- Information shown:
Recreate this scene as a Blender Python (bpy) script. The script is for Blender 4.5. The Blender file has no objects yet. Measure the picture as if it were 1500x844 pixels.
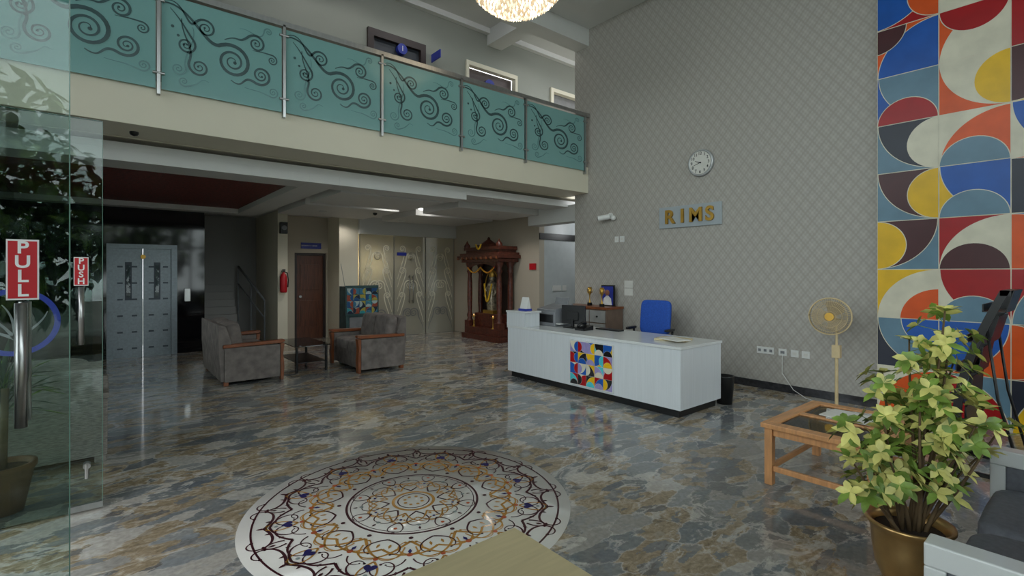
import bpy, math, random
from mathutils import Vector, Matrix
random.seed(7)
PI=math.pi
# ---------------------------------------------------------------- materials
def S(r,g,b):
    def f(c):
        c=c/255.0
        return c/12.92 if c<=0.04045 else ((c+0.055)/1.055)**2.4
    return (f(r),f(g),f(b),1.0)
def base(name):
    m=bpy.data.materials.new(name); m.use_nodes=True
    nt=m.node_tree; b=nt.nodes['Principled BSDF']; return m,nt,b
def pbr(name,col,rough=.5,metal=0,var=.06,scale=8,emis=None,es=0,bump=0,stretch=None,spec=None,coat=0):
    m,nt,b=base(name); N=nt.nodes; L=nt.links
    tc=N.new('ShaderNodeTexCoord'); mp=N.new('ShaderNodeMapping'); nz=N.new('ShaderNodeTexNoise')
    L.new(tc.outputs['Object'],mp.inputs[0]); L.new(mp.outputs[0],nz.inputs['Vector'])
    if stretch: mp.inputs['Scale'].default_value=stretch
    nz.inputs['Scale'].default_value=scale; nz.inputs['Detail'].default_value=5
    r=N.new('ShaderNodeValToRGB')
    r.color_ramp.elements[0].position=.3; r.color_ramp.elements[1].position=.7
    r.color_ramp.elements[0].color=tuple(c*(1-var*2) for c in col[:3])+(1,)
    r.color_ramp.elements[1].color=tuple(min(1,c*(1+var*2)) for c in col[:3])+(1,)
    L.new(nz.outputs[0],r.inputs[0]); L.new(r.outputs[0],b.inputs['Base Color'])
    b.inputs['Roughness'].default_value=rough; b.inputs['Metallic'].default_value=metal
    if spec is not None: b.inputs['Specular IOR Level'].default_value=spec
    if coat: b.inputs['Coat Weight'].default_value=coat
    if emis: b.inputs['Emission Color'].default_value=emis; b.inputs['Emission Strength'].default_value=es
    if bump:
        bp=N.new('ShaderNodeBump'); bp.inputs['Strength'].default_value=bump; bp.inputs['Distance'].default_value=.01
        L.new(nz.outputs[0],bp.inputs['Height']); L.new(bp.outputs[0],b.inputs['Normal'])
    return m
def glassmat(name,tint=(.86,.93,.91,1),extra=0.0,rough=0.0,haze=None,hz=0):
    m=bpy.data.materials.new(name); m.use_nodes=True; nt=m.node_tree; N=nt.nodes; L=nt.links; N.clear()
    o=N.new('ShaderNodeOutputMaterial'); t=N.new('ShaderNodeBsdfTransparent'); g=N.new('ShaderNodeBsdfGlossy')
    mx=N.new('ShaderNodeMixShader'); fr=N.new('ShaderNodeFresnel'); fr.inputs[0].default_value=1.45
    ad=N.new('ShaderNodeMath'); ad.operation='ADD'; ad.inputs[1].default_value=extra; ad.use_clamp=True
    t.inputs[0].default_value=tint; g.inputs['Roughness'].default_value=rough
    L.new(fr.outputs[0],ad.inputs[0]); L.new(ad.outputs[0],mx.inputs[0])
    src=t.outputs[0]
    if haze:
        d=N.new('ShaderNodeBsdfDiffuse'); tl=N.new('ShaderNodeBsdfTranslucent'); d.inputs[0].default_value=haze; tl.inputs[0].default_value=haze
        m1=N.new('ShaderNodeMixShader'); m1.inputs[0].default_value=.3
        L.new(d.outputs[0],m1.inputs[1]); L.new(tl.outputs[0],m1.inputs[2])
        nz=N.new('ShaderNodeTexNoise'); nz.inputs['Scale'].default_value=1.5
        mr=N.new('ShaderNodeMapRange'); mr.inputs[3].default_value=hz-.08; mr.inputs[4].default_value=min(1,hz+.08)
        tcn=N.new('ShaderNodeTexCoord'); L.new(tcn.outputs['Object'],nz.inputs['Vector']); L.new(nz.outputs[0],mr.inputs[0])
        m2=N.new('ShaderNodeMixShader'); L.new(mr.outputs[0],m2.inputs[0])
        L.new(t.outputs[0],m2.inputs[1]); L.new(m1.outputs[0],m2.inputs[2]); src=m2.outputs[0]
    L.new(src,mx.inputs[1]); L.new(g.outputs[0],mx.inputs[2]); L.new(mx.outputs[0],o.inputs[0])
    return m
def emit(name,col,st):
    m=bpy.data.materials.new(name); m.use_nodes=True; nt=m.node_tree; nt.nodes.clear()
    o=nt.nodes.new('ShaderNodeOutputMaterial'); e=nt.nodes.new('ShaderNodeEmission'); e.inputs[0].default_value=col; e.inputs[1].default_value=st
    nt.links.new(e.outputs[0],o.inputs[0]); return m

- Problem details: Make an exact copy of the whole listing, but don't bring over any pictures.

- Solution for this exercise:
Recreate this scene as a Blender Python (bpy) script. The script is for Blender 4.5. The Blender file has no objects yet. Measure the picture as if it were 1500x844 pixels.
import bpy, math, random
from mathutils import Vector, Matrix
random.seed(7)
PI=math.pi
# ---------------------------------------------------------------- materials
def S(r,g,b):
    def f(c):
        c=c/255.0
        return c/12.92 if c<=0.04045 else ((c+0.055)/1.055)**2.4
    return (f(r),f(g),f(b),1.0)
def base(name):
    m=bpy.data.materials.new(name); m.use_nodes=True
    nt=m.node_tree; b=nt.nodes['Principled BSDF']; return m,nt,b
def pbr(name,col,rough=.5,metal=0,var=.06,scale=8,emis=None,es=0,bump=0,stretch=None,spec=None,coat=0):
    m,nt,b=base(name); N=nt.nodes; L=nt.links
    tc=N.new('ShaderNodeTexCoord'); mp=N.new('ShaderNodeMapping'); nz=N.new('ShaderNodeTexNoise')
    L.new(tc.outputs['Object'],mp.inputs[0]); L.new(mp.outputs[0],nz.inputs['Vector'])
    if stretch: mp.inputs['Scale'].default_value=stretch
    nz.inputs['Scale'].default_value=scale; nz.inputs['Detail'].default_value=5
    r=N.new('ShaderNodeValToRGB')
    r.color_ramp.elements[0].position=.3; r.color_ramp.elements[1].position=.7
    r.color_ramp.elements[0].color=tuple(c*(1-var*2) for c in col[:3])+(1,)
    r.color_ramp.elements[1].color=tuple(min(1,c*(1+var*2)) for c in col[:3])+(1,)
    L.new(nz.outputs[0],r.inputs[0]); L.new(r.outputs[0],b.inputs['Base Color'])
    b.inputs['Roughness'].default_value=rough; b.inputs['Metallic'].default_value=metal
    if spec is not None: b.inputs['Specular IOR Level'].default_value=spec
    if coat: b.inputs['Coat Weight'].default_value=coat
    if emis: b.inputs['Emission Color'].default_value=emis; b.inputs['Emission Strength'].default_value=es
    if bump:
        bp=N.new('ShaderNodeBump'); bp.inputs['Strength'].default_value=bump; bp.inputs['Distance'].default_value=.01
        L.new(nz.outputs[0],bp.inputs['Height']); L.new(bp.outputs[0],b.inputs['Normal'])
    return m
def glassmat(name,tint=(.86,.93,.91,1),extra=0.0,rough=0.0,haze=None,hz=0):
    m=bpy.data.materials.new(name); m.use_nodes=True; nt=m.node_tree; N=nt.nodes; L=nt.links; N.clear()
    o=N.new('ShaderNodeOutputMaterial'); t=N.new('ShaderNodeBsdfTransparent'); g=N.new('ShaderNodeBsdfGlossy')
    mx=N.new('ShaderNodeMixShader'); fr=N.new('ShaderNodeFresnel'); fr.inputs[0].default_value=1.45
    ad=N.new('ShaderNodeMath'); ad.operation='ADD'; ad.inputs[1].default_value=extra; ad.use_clamp=True
    t.inputs[0].default_value=tint; g.inputs['Roughness'].default_value=rough
    L.new(fr.outputs[0],ad.inputs[0]); L.new(ad.outputs[0],mx.inputs[0])
    src=t.outputs[0]
    if haze:
        d=N.new('ShaderNodeBsdfDiffuse'); tl=N.new('ShaderNodeBsdfTranslucent'); d.inputs[0].default_value=haze; tl.inputs[0].default_value=haze
        m1=N.new('ShaderNodeMixShader'); m1.inputs[0].default_value=.3
        L.new(d.outputs[0],m1.inputs[1]); L.new(tl.outputs[0],m1.inputs[2])
        nz=N.new('ShaderNodeTexNoise'); nz.inputs['Scale'].default_value=1.5
        mr=N.new('ShaderNodeMapRange'); mr.inputs[3].default_value=hz-.08; mr.inputs[4].default_value=min(1,hz+.08)
        tcn=N.new('ShaderNodeTexCoord'); L.new(tcn.outputs['Object'],nz.inputs['Vector']); L.new(nz.outputs[0],mr.inputs[0])
        m2=N.new('ShaderNodeMixShader'); L.new(mr.outputs[0],m2.inputs[0])
        L.new(t.outputs[0],m2.inputs[1]); L.new(m1.outputs[0],m2.inputs[2]); src=m2.outputs[0]
    L.new(src,mx.inputs[1]); L.new(g.outputs[0],mx.inputs[2]); L.new(mx.outputs[0],o.inputs[0])
    return m
def emit(name,col,st):
    m=bpy.data.materials.new(name); m.use_nodes=True; nt=m.node_tree; nt.nodes.clear()
    o=nt.nodes.new('ShaderNodeOutputMaterial'); e=nt.nodes.new('ShaderNodeEmission'); e.inputs[0].default_value=col; e.inputs[1].default_value=st
    nt.links.new(e.outputs[0],o.inputs[0]); return m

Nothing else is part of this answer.